The decrease of solid solution strengthening is mainly due to the precipitation of carbide, which leads to the decrease of the degree of supersaturation of the matrix [33]. Figure 9 shows the relationship between the percentage of carbides and the tempering temperature. It demonstrates that the percentage of carbides increases with the increase in tempering temperature. The more precipitates mean the more interstitial atoms, especially C atoms, dissolve in the matrix precipitated from the supersaturation solid solution, resulting in the decrease of the degree of supersaturation.

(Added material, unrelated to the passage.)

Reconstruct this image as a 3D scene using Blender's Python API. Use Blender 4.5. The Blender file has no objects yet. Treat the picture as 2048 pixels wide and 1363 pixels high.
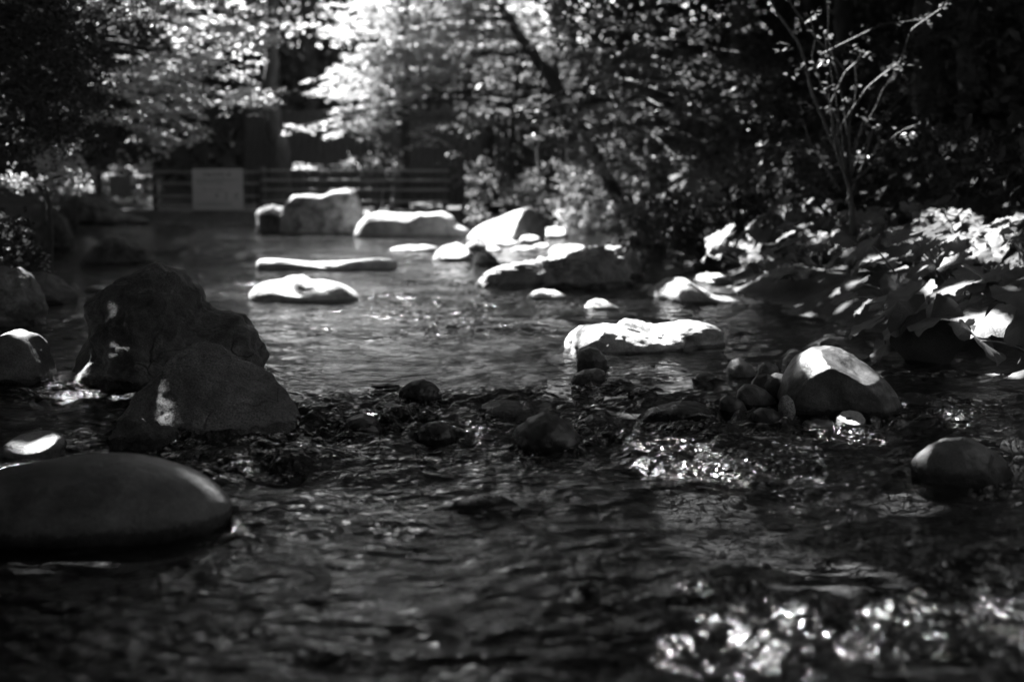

In 42CrMo4-V steel, with increasing tempering temperature from 570 °C to 720 °C, the matrix metal becomes softer, the plastic deformation region around the crack tip becomes larger, resulting in a preferable low temperature impact toughness.

Another factor for the increase in low temperature impact toughness is the evolution of carbides. The evolution includes three aspects: morphology, distribution and size. The morphologies of carbides change from lamella to short rod and finally to globosity as the tempering temperature increases from 570 °C to 720 °C. Meanwhile, the distribution of carbides changes gradually from the continuous distribution along the martensite lath to the dispersive distribution. The lamellar carbide is a brittle phase, and it is easy to produce lager stress concentration which in turn leads to microcracks [34]. Further, microcracks can expand rapidly along the continuously distributed lamellar carbides [35]. As a result, a poor low temperature impact toughness of 42CrMo4-V steel is obtained after tempering at 570 °C, only about 21.7 J. With the increase of tempering temperature, the stress concentration decreases significantly when the carbides become short stick, leading to the significant increase of crack forming energy. Moreover, as the carbide was no longer continuous, the crack propagation becomes difficult, so the crack propagation energy also increases. After being tempered at 720 °C, carbide precipitates dispersed in the globosity, so there is a further increase in the crack forming energy and propagation energy and the absorbed energy increase to about 132.3 J.

The grain structure also has an important effect in the low temperature impact toughness of 42CrMo4-V steel. From Figure 10, the percentage of grain misorientation angle higher than 15° is 46.91% when tempering at 720 °C, while, it is only 41.28% at 570 °C, indicating that some lath boundaries change gradually from the small angle boundary to the large angle boundary with increasing tempering temperature. The reason for this trend is the dislocation movement and the recovery of martensite lath. During the fracture process, the crack propagation direction will be changed when it suffers the large angle boundaries, resulting in the winding crack propagation paths and the larger crack propagation energy [36,37]. As a result, high temperature tempering with larger amount of large angle boundaries leads to a preferable toughness.

4. Conclusions

The effect of tempering temperature on the low temperature impact toughness of 42CrMo4-V steel is studied on the basis of microstructures after tempering at 570–720 °C for 3 h. The results are summarized as follows:

• The addition of V to 42CrMo4 steel leads to the appearance of M₈C₇ type carbides, and the carbide precipitation sequence of 42CrMo4-V steel is M₈C₇ → M₃C. As the tempering temperature increases, the spheroidizing process of M₃C carbides can be divided into two stages and it has a significant effect on the low temperature impact toughness.
• With the increase of tempering temperature from 570 °C to 720 °C, the low temperature impact energy of 42CrMo4-V steel increases greatly from 26 J to 132 J. The changes of toughness are attributed to the evolution of microstructure, including the softening of matrix metal, the evolution of carbide precipitates and grain structures.